I wish they would ask me. I know my answer:
“This is the product of sacrifice, selflessness, strength, and inner beauty. You will never have this kind of exterior shine until your interior has been forged in the fire of sacrifice, refined in the heat of controversy, and confirmed in the perseverance of faith and faithfulness.”
My Valentine has stuck by my side without thought of doing differently through thick and thin. There has been more thin than thick. She is good with that. She was built for this. She was made for me. She was as I somehow predicted in my youthful exuberance and ignorance when I visited the long-since closed, abandoned, and bull-dozed Forum mall in Arlington, Texas, and there purchased that bottle containing the sweet scent and secret promise Heaven Sent.
“This is the product of sacrifice, selflessness, strength, and inner beauty. You will never have this kind of exterior shine until your interior has been forged in the fire of sacrifice, refined in the heat of controversy, and confirmed in the perseverance of faith and faithfulness.”

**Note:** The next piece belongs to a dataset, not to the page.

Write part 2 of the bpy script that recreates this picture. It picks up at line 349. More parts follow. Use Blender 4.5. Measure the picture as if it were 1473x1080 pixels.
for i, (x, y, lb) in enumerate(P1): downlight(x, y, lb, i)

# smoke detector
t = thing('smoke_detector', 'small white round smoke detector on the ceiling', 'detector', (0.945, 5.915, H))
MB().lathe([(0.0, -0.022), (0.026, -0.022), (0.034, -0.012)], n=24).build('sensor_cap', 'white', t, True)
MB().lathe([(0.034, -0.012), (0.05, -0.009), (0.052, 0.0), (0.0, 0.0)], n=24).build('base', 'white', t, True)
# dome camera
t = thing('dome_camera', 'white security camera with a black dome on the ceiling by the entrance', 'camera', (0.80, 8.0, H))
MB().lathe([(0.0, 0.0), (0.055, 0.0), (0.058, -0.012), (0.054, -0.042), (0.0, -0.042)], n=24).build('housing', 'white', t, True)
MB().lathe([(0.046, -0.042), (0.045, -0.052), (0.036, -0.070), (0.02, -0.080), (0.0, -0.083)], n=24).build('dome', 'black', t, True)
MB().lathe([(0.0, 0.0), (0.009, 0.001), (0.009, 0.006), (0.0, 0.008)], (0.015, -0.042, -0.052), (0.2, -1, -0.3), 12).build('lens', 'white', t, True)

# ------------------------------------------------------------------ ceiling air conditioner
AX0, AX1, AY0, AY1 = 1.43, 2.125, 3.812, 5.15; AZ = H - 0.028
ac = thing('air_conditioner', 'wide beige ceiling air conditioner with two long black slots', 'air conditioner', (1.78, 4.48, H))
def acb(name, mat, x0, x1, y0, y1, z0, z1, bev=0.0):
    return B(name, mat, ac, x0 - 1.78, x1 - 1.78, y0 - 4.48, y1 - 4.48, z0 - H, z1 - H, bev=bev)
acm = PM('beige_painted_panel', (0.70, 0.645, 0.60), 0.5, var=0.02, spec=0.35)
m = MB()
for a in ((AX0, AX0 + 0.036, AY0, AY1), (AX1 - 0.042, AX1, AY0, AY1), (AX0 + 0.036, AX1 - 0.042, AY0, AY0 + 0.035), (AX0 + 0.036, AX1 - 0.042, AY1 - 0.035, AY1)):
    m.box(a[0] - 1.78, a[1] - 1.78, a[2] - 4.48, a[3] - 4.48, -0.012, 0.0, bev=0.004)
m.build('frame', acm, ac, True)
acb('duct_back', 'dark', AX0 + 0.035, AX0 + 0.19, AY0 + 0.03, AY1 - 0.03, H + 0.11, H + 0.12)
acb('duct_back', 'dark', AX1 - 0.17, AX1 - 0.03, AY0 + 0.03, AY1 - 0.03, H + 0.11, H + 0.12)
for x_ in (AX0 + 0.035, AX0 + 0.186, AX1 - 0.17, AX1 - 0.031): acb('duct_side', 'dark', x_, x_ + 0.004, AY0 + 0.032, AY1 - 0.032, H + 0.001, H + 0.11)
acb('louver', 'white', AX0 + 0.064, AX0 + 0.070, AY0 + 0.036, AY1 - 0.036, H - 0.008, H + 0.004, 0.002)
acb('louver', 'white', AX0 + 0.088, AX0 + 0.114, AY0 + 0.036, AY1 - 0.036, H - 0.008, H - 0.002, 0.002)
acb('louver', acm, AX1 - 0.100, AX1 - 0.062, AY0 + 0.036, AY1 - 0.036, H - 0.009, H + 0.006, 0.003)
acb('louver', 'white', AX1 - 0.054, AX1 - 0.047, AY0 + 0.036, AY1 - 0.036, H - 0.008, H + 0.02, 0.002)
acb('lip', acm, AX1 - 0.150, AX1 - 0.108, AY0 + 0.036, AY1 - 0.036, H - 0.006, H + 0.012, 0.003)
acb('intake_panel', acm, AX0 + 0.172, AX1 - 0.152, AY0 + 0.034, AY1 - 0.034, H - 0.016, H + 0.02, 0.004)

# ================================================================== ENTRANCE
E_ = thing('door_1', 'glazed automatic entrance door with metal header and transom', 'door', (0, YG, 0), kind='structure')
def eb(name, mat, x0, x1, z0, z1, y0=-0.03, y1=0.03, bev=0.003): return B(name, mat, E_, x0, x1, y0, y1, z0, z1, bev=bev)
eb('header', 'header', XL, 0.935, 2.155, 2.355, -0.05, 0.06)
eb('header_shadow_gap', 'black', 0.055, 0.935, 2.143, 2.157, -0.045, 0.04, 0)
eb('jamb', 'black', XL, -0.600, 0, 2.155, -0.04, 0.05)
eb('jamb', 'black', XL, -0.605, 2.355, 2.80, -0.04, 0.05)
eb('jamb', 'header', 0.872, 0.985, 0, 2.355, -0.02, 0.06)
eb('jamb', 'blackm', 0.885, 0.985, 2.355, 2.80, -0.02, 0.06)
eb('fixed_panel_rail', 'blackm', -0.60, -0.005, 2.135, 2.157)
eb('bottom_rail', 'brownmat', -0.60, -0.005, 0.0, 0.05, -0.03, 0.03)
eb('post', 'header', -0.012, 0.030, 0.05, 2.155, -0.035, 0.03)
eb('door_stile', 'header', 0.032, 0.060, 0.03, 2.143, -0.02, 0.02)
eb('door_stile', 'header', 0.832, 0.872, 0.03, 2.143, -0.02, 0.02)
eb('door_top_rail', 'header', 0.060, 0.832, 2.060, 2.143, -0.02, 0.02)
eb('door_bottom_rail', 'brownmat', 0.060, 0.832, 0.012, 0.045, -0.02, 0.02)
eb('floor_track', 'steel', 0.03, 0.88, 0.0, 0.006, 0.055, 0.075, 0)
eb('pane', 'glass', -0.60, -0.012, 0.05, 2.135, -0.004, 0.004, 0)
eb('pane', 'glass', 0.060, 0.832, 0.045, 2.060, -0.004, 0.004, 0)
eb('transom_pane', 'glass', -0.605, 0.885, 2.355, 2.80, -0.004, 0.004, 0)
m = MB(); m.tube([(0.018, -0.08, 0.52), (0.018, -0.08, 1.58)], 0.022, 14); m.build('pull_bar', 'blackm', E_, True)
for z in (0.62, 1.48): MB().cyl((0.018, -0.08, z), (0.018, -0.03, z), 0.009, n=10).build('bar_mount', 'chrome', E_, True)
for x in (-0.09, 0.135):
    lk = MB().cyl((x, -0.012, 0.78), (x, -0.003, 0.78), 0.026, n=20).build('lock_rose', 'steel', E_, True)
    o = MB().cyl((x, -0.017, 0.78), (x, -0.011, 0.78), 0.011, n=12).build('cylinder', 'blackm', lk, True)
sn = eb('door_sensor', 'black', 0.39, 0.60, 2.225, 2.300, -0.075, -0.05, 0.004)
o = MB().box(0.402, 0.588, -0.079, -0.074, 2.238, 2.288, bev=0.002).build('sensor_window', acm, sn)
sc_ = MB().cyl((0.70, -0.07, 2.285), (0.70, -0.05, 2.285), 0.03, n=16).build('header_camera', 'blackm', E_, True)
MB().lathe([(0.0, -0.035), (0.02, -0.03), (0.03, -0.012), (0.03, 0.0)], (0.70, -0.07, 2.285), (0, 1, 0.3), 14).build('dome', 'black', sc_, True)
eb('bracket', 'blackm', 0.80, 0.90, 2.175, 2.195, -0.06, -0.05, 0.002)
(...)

Her daughters, sons-in-law, grandson, and I rise as one and attribute to her the words of Solomon and proclaim her our excellent version of the Proverbs 31 woman:
Strength and dignity are her clothing,
and she laughs at the time to come.
She opens her mouth with wisdom,
and the teaching of kindness is on her tongue.
She looks well to the ways of her household
and does not eat the bread of idleness.
Her children rise up and call her blessed;
her husband also, and he praises her:
Many women have done excellently,
but you surpass them all.
Charm is deceitful, and beauty is vain,
but a woman who fears the LORD is to be praised.
Give her of the fruit of her hands,
and let her works praise her in the gates.Proverbs 31:25-31
Happy Valentine’s Day to Donya Weir Strother and all of the Proverbs 31 women loving and giving and living your life with such sweet abandon.